Podemos imaginar la íntima gratitud de los Apóstoles, para quienes todo lo que había sucedido empezaba a tener sentido y consecuencias inesperadas. Existe una verdadera retroalimentación positiva entre la gratitud y la sensibilidad. En particular, al mostrar nuestra gratitud, sobre todo al hacer uso de los bienes recibidos, comprendemos mejor cuál es nuestro vínculo con la otra persona, divina o humana. Este es el modo de entrar en el misterio de la Santísima Trinidad.
Cuanto más crezca mi gratitud por el abundante amor de Dios hacia mí y hacia toda la creación, tanto más plena y generosamente responderé en servicio de y con los demás. El psicólogo y filósofo William James dijo una vez: El anhelo más profundo de la naturaleza humana es la necesidad de ser apreciado. La gratitud hacia los seres queridos, los cónyuges, los amigos y otras relaciones cercanas se reconoce a menudo por cómo nos sentimos con sus palabras y acciones. Reconocer la importancia de cómo nos sentimos en esas relaciones puede ser entonces un elemento motivador para hacer que los demás se sientan valorados, apreciados, alentados y creíbles.

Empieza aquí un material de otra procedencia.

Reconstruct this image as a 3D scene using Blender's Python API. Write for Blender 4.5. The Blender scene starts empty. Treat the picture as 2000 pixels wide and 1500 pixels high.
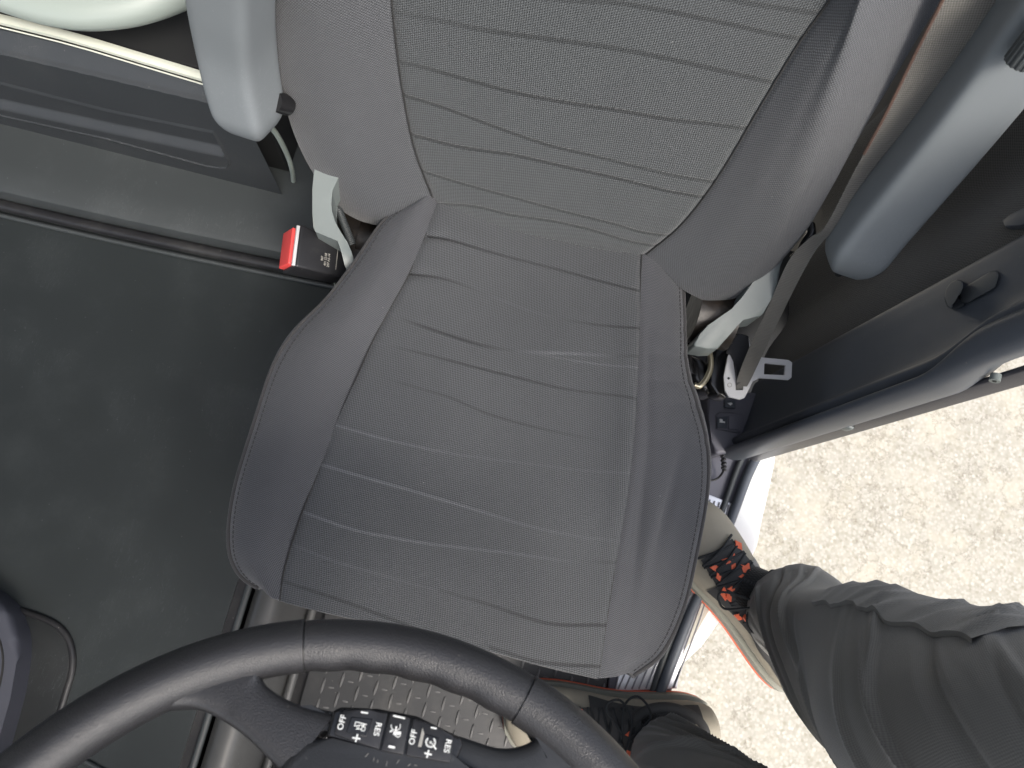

Si nos referimos a personas divinas, nuestra gratitud es también fuertemente expresiva, una muestra de aceptación de todo lo que hemos recibido, aunque a veces no sepamos cómo utilizarla o nos deje perplejos, como algunas experiencias dolorosas. Pero desde hace siglos se han elaborado muchas oraciones de “Acción de Gracias”, porque al menos intuitivamente los seres humanos adivinamos que expresar gratitud celebra lo positivo de una relación, acercando a ambas partes.
El poeta persa del siglo XIII Saadi describe las “bendiciones para nuestras almas”, es decir, cada aliento, cada vez que respiramos: ¿Qué mano y qué lengua son capaces de cumplir con las obligaciones de agradecimiento a Él?
Sí, la gratitud es un camino que dura toda la vida, con cada vez más matices y motivos para mostrar nuestra gratitud, lejos del espíritu individualista, independiente y supuestamente autosuficiente de nuestra cultura contemporánea.
Ante el don del amor de Dios, es inconcebible que alguien siga temiendo a Dios. No hay miedo en el amor. El amor perfecto aleja el miedo, porque el miedo tiene que ver con el castigo; los que temen no conocen el amor perfecto. Así pues, amémonos los unos a los otros, ya que él nos amó primero (1 Jn 4,18-19). Este es el misterio de la Trinidad, una participación en la vida y la alegría del Señor. La espiritualidad de quien reza a un Dios lejano y no lo siente en sí mismo es incompatible con la profesión de fe en un Dios que es Padre, Hijo y Espíritu.
El poder en el cielo y en la tierra dado a Jesús no tiene nada en común con los reinos de este mundo. Consiste en la capacidad de servir al hombre, conduciéndolo a la salvación e introduciéndolo en la intimidad del amor con el Padre. Estamos llamados a una vocación exigente y ciertamente superior a las capacidades humanas.
Pero, insistamos en la promesa de Cristo: Yo estoy con ustedes siempre, hasta el fin de este mundo. El Evangelio de Mateo termina como había empezado, con la llamada al Emmanuel, el “Dios con nosotros”, el nombre con el que el Mesías fue anunciado por los profetas (Mt 1,22-23).